Among the many, many controversial things Mike Huckabee has said in recent years, he’s still facing questions about his belief that wives should “graciously submit” to a husband’s “leadership.”
If you’re just joining us, in 1998, Huckabee was one of 131 signatories to a full page USA Today Ad which declared, “I affirm the statement on the family issued by the 1998 Southern Baptist Convention.” The SBC’s family statement insisted, “A wife is to submit herself graciously to the servant leadership of her husband even as the church willingly submits to the headship of Christ.” The ad Huckabee signed specifically said of the SBC family statement, “You are right because you called wives to graciously submit to their husband’s sacrificial leadership.”
The subject came up at a recent Fox News debate, and Huckabee seemed to already have a response in mind: “The point is that as wives submit themselves to the husbands, the husbands also submit themselves, and it’s not a matter of one being somehow superior over the other.”
See? Huckabee and the Southern Baptists just want spouses to be submissive to one another. What’s so controversial about that? Oddly enough, plenty.
According to [Richard Land, president of the SBC’s Ethics and Religious Liberty Commission], the statement says that while the husband and wife are equal before God, “the wife does not get veto power over the husband’s decision.”
“Somebody has to be in charge,” Land explained. “The Bible says the husband is in charge.” While the husband should “solicit his wife’s views,” ultimately “he is going to make the decision.”
The reason, Land said, is that Southern Baptists believe that “God holds the husband accountable for the household.”
The Rev. Alan Brehm, who was a Southern Baptist theologian teaching at Southwestern Baptist Theological Seminary in 1998, said Huckabee isn’t telling the truth and that the statement endorsed by Huckabee “was not open to interpretation.”
It’s a two-fer — Huckabee was wrong in signing the statement in 1998, and he was wrong to lie about in 2008.
And as long as we’re talking about Huckabee, remember yesterday’s controversy about his desire to change the Constitution to fit “God’s standards”? Alan Colmes asked Huckabee about the comments last night.
COLMES: All right, Governor, you made a statement at a rally in Michigan within the last 24 hours. You said, I have opponents in this race who do not want to change the Constitution. You said, I believe it’s a lot easier to change the Constitution than it’d be to change the word of the living God, and that’s what we need to do.” That makes people a little worried.

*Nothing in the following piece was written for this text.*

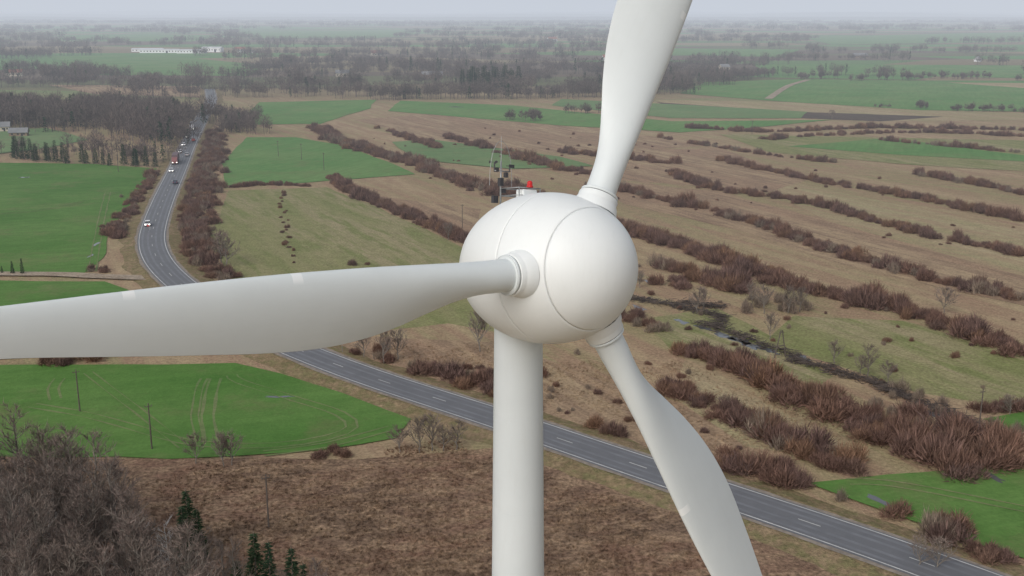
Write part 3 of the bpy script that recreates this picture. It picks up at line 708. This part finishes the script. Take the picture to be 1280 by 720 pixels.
for k in range(3):
    ph=math.radians(25+120*k)
    rad=Vector((0,math.sin(ph),math.cos(ph))); tan=Vector((0,math.cos(ph),-math.sin(ph))); ax=Vector((1,0,0))
    b=bpy.data.objects.new('blade_assembly_%d'%(k+1),None); COL.objects.link(b); b.parent=head
    # local: X=axis n, Y=tangential (leading), Z=radial
    b.matrix_local=Matrix(((1,0,0,1.17),(0,tan.y,rad.y,0),(0,tan.z,rad.z,0),(0,0,0,1)))
    lathe('blade_collar',[(1.80,.70),(2.02,.645),(2.10,.60),(2.13,.585),(2.27,.585),(2.285,.575),(2.29,.50)],M_sh,b,72,axis='z')
    lathe('bearing_gap',[(2.2,.535),(2.40,.535)],M_seam,b,72,axis='z')
    lathe('bearing_ring',[(2.315,.5),(2.318,.55),(2.325,.557),(2.385,.557),(2.392,.55),(2.395,.44)],M_bl,b,72,axis='z')
    KW=(1.25,1.5,.98)[k]
    secs=[(2.39,.90,1,24,.45),(2.9,.89,1,24,.445),(3.4,.93,.90,23,.45),(4.0,1.08,.72,22,.47),(4.7,1.32,.54,20,.50),(5.6,1.62,.38,18,.53),(6.6,1.86,.29,16,.56),(7.8,1.97,.25,14,.575),(9.2,1.92,.22,12,.58),(11,1.70,.20,10,.55),(13,1.40,.18,7,.49),(15,1.10,.17,5,.42),(17,.93,.16,3,.36),(19,.75,.15,2,.30),(20.5,.58,.15,1,.24),(21.3,.36,.15,1,.14),(21.6,.1,.15,1,.0)]
    from bisect import bisect
    def lerp_sec(s):
        i=max(0,min(len(secs)-2,bisect([q[0] for q in secs],s)-1)); 
        t=(s-secs[i][0])/(secs[i+1][0]-secs[i][0])
        def cr(j):
            p0=secs[max(i-1,0)][j];p1=secs[i][j];p2=secs[i+1][j];p3=secs[min(i+2,len(secs)-1)][j]
            return .5*((2*p1)+(p2-p0)*t+(2*p0-5*p1+4*p2-p3)*t*t+(3*p1-p0-3*p2+p3)*t**3)
        return [cr(j) for j in range(1,5)]
    V=[];Fc=[];K=48;S_=[2.39+(21.6-2.39)*i/110 for i in range(111)]
    for s in S_:
        ch,th,tw_,le=lerp_sec(s); ch=max(.05,ch); th=min(1,max(.12,th)); bl=max(0,min(1,(th-.4)/.6))
        be=math.radians(tw_); q_=max(0,min(1,(s-3.5)/7.5)); q_=q_*q_*(3-2*q_); kk=1+(KW-1)*q_; th/=kk; ch*=kk; le=le*(1+(kk-1)*(.4 if k==1 else .8))
        for j in range(K):
            a=2*math.pi*j/K; c=math.cos(a); sn=math.sin(a)
            u=(1-c)/2
            yc=5*(.2969*math.sqrt(u)-.126*u-.3516*u*u+.2843*u**3-.1036*u**4)*th
            foil=yc*(1 if sn>=0 else -.75)+.03*math.sin(math.pi*u)*(1-bl)
            circ=sn*.5*th
            tt=(foil*(1-bl)+circ*bl)*ch; yy=le-u*ch
            Y=yy*math.cos(be)-tt*math.sin(be); X=yy*math.sin(be)+tt*math.cos(be)
            V.append((X,Y,s))
    for i in range(len(S_)-1):
        for j in range(K): Fc.append((i*K+j,i*K+(j+1)%K,(i+1)*K+(j+1)%K,(i+1)*K+j))
    Fc.append(tuple(range((len(S_)-1)*K,len(S_)*K)))
    mk('rotor_blade',V,Fc,M_bl,b,True)
# tower
nh=Vector((n.x,n.y,0)).normalized(); T=C-nh*1.25; ztop=C.z-1.9
def trr(z): return .735+(1.45-.735)*((ztop-z)/ztop)
seams=[ztop-x for x in (9.2,20,32,44)]
pts=[(ztop,trr(ztop))]+[(s,trr(s)) for s in seams]+[(-.2,trr(0))]
tower=lathe('tower',[(a,b_) for a,b_ in reversed(pts)],M_tw,wt,96,axis='z'); tower.location=(T.x,T.y,0)
for s in seams+[ztop-x for x in (2.9,6.0,12.3,15.4)]:
    w_=.03 if s in seams else .012
    o=lathe('weld_ring',[(s-w_,trr(s)-.01),(s-w_*.7,trr(s)+w_*.2),(s+w_*.7,trr(s)+w_*.2),(s+w_,trr(s)-.01)],M_tw,wt,96,axis='z'); o.location=(T.x,T.y,0)
o=lathe('yaw_collar',[(ztop-.02,.73),(ztop-.0,.80),(ztop+.12,.83),(ztop+.14,.83),(ztop+.45,.83),(ztop+.9,.80)],M_tw,wt,96,axis='z'); o.location=(T.x,T.y,0)
o=lathe('yaw_gap',[(ztop-.07,trr(ztop)+.004),(ztop-.03,trr(ztop)+.004)],M_seam,wt,96,axis='z'); o.location=(T.x,T.y,0)
o=lathe('foundation',[(.35,0.01),(.35,3.2),(0,3.4)],M_gr,wt,48,axis='z'); o.location=(T.x,T.y,0)
# instruments on the nacelle roof
M_black=plain('instrument_black',(.05,.05,.055),.5,.1)
M_red2=plain('beacon_red',(.5,.02,.02),.25,.05)
zt=er(-1.4)
V=[];Fc=[]
bx0,bx1,by0,by1=-1.75,-.85,-.35,.45
for x in (bx0,bx1):
    for y in (by0,by1): tube(V,Fc,(x,y,zt-.35),(x,y,zt+.42),.018,.018,6)
for z in (zt+.2,zt+.42):
    for a,b_ in (((bx0,by0),(bx1,by0)),((bx1,by0),(bx1,by1)),((bx1,by1),(bx0,by1)),((bx0,by1),(bx0,by0))): tube(V,Fc,(a[0],a[1],z),(b_[0],b_[1],z),.016,.016,6)
tube(V,Fc,(-1.75,-.35,zt-.1),(-1.75,-.35,zt+1.25),.03,.025,8)
tube(V,Fc,(-1.75,-.6,zt+.95),(-1.75,.0,zt+.95),.02,.02,6)
mk('roof_frame',V,Fc,M_steel,head,True)
V=[];Fc=[]
box(V,Fc,(-1.75,-.35,zt+.62),(.13,.13,.24)); box(V,Fc,(-1.78,-.5,zt+.98),(.14,.09,.12)); box(V,Fc,(-1.72,-.18,zt+.84),(.12,.09,.15)); box(V,Fc,(-1.9,-.45,zt+.1),(.12,.18,.22))
box(V,Fc,(-1.75,-.26,zt+.36),(.1,.16,.13)); tube(V,Fc,(-1.75,-.6,zt+.95),(-1.75,-.6,zt+1.2),.02,.02,6); tube(V,Fc,(-1.75,-.02,zt+.95),(-1.75,-.02,zt+1.12),.02,.02,6)
for a in range(3):
    q=a*2.094; tube(V,Fc,(-1.75,-.6,zt+1.2),(-1.75+math.cos(q)*.12,-.6+math.sin(q)*.12,zt+1.2),.008,.008,4); tube(V,Fc,(-1.75+math.cos(q)*.12,-.6+math.sin(q)*.12-.03,zt+1.2),(-1.75+math.cos(q)*.12,-.6+math.sin(q)*.12+.03,zt+1.2),.045,.015,8)
box(V,Fc,(-1.75,.06,zt+1.12),(.02,.2,.1)); tube(V,Fc,(-1.75,-.15,zt+1.12),(-1.75,.02,zt+1.12),.01,.01,5)
mk('anemometer',V,Fc,M_black,head)
V=[];Fc=[]; tube(V,Fc,(-1.75,-.35,zt+1.2),(-1.75,-.35,zt+2.0),.012,.006,6)
pr=None
for i in range(25):
    a=math.pi*i/24; p=(-1.75,-.35-.42*math.cos(a),zt+.5+1.35*math.sin(a)**.8)
    if pr: tube(V,Fc,pr,p,.008,.008,5)
    pr=p
mk('lightning_rod',V,Fc,M_steel,head)
bb=lathe('beacon',[(0,.001),(0,.1),(.05,.1),(.06,.085),(.16,.08),(.2,.05),(.21,.001)],M_red2,head,24,axis='z'); bb.location=(-.85,.05,zt+.43)
V=[];Fc=[]; box(V,Fc,(-1.0,.05,zt+.1),(.35,.55,.55)); o=mk('beacon_cabinet',V,Fc,M_sh,head); q=o.modifiers.new('b','BEVEL'); q.width=.04; q.segments=3
# ------------------------------------------------------------------ haze layer (volume emission stands in for scattered light, starts beyond the near meadow)
m=bpy.data.materials.new('haze'); m.use_nodes=True; nt=m.node_tree; nt.nodes.clear()
out=nt.nodes.new('ShaderNodeOutputMaterial'); ab=nt.nodes.new('ShaderNodeVolumeAbsorption'); em=nt.nodes.new('ShaderNodeEmission'); ad=nt.nodes.new('ShaderNodeAddShader')
sig=1/4600
ab.inputs['Color'].default_value=(0,0,0,1); ab.inputs['Density'].default_value=sig
em.inputs['Color'].default_value=(.58,.625,.70,1); em.inputs['Strength'].default_value=sig
nt.links.new(ab.outputs[0],ad.inputs[0]); nt.links.new(em.outputs[0],ad.inputs[1]); nt.links.new(ad.outputs[0],out.inputs['Volume'])
V=[];Fc=[]; box(V,Fc,(0,20200,120),(60000,40000,300)); mk('haze',V,Fc,m)
# ------------------------------------------------------------------ light
w=bpy.data.worlds.new("World"); sc.world=w; w.use_nodes=True; nt=w.node_tree
bg=nt.nodes['Background']; sky=nt.nodes.new('ShaderNodeTexSky'); sky.sky_type='NISHITA'; sky.sun_disc=False
el,az=math.radians(40),math.radians(212)
sky.sun_elevation=el; sky.sun_rotation=az; sky.air_density=1; sky.dust_density=4
hs=nt.nodes.new('ShaderNodeHueSaturation'); hs.inputs['Saturation'].default_value=.4
nt.links.new(sky.outputs[0],hs.inputs['Color']); nt.links.new(hs.outputs[0],bg.inputs['Color']); bg.inputs['Strength'].default_value=.145
sd=bpy.data.lights.new('sun','SUN'); sd.energy=.6; sd.angle=math.radians(35); sd.color=(1,.985,.96); so=bpy.data.objects.new('sun',sd); COL.objects.link(so)
dirv=Vector((math.sin(az)*math.cos(el),math.cos(az)*math.cos(el),math.sin(el)))
so.rotation_euler=dirv.to_track_quat('Z','Y').to_euler()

It sounds like you’re looking to have a theocratic state when you make statements like that…
HUCKABEE: Not at all…. On two things. The context is two things, human life amendment, which I support and which has been in the Republican platform since 1980. And by the way, Fred Thompson doesn’t support it, nor does John McCain.
And yet it’s part of our platform. And it’s a very important part of our platform to say that human life is something we’re going to stand for. And the second thing is traditional marriage.
So those are the two areas which I’m talking about. I’m not suggesting that we rewrite the Constitution to reflect tithing or Sunday school attendance. I want to make that very clear.
I see. So, Huckabee doesn’t want to make the Constitution fit “God’s standards” in general, he just wants to make the Constitution fit “God’s standards” when it comes to gays and reproductive rights. I feel better already.
OK, one more Huckabee item. ThinkProgress noted that the former governor’s newest senior advisor, James Pinkerton, has quite a colorful rhetorical history, including calling for putting “a cop in front of every mosque” and blaming Republican corruption in Texas on the state’s “proximity to Mexico.”
I assume we can now look forward to a Richard Cohen column, blasting Mike Huckabee for not having condemned his own aide’s dumb comments?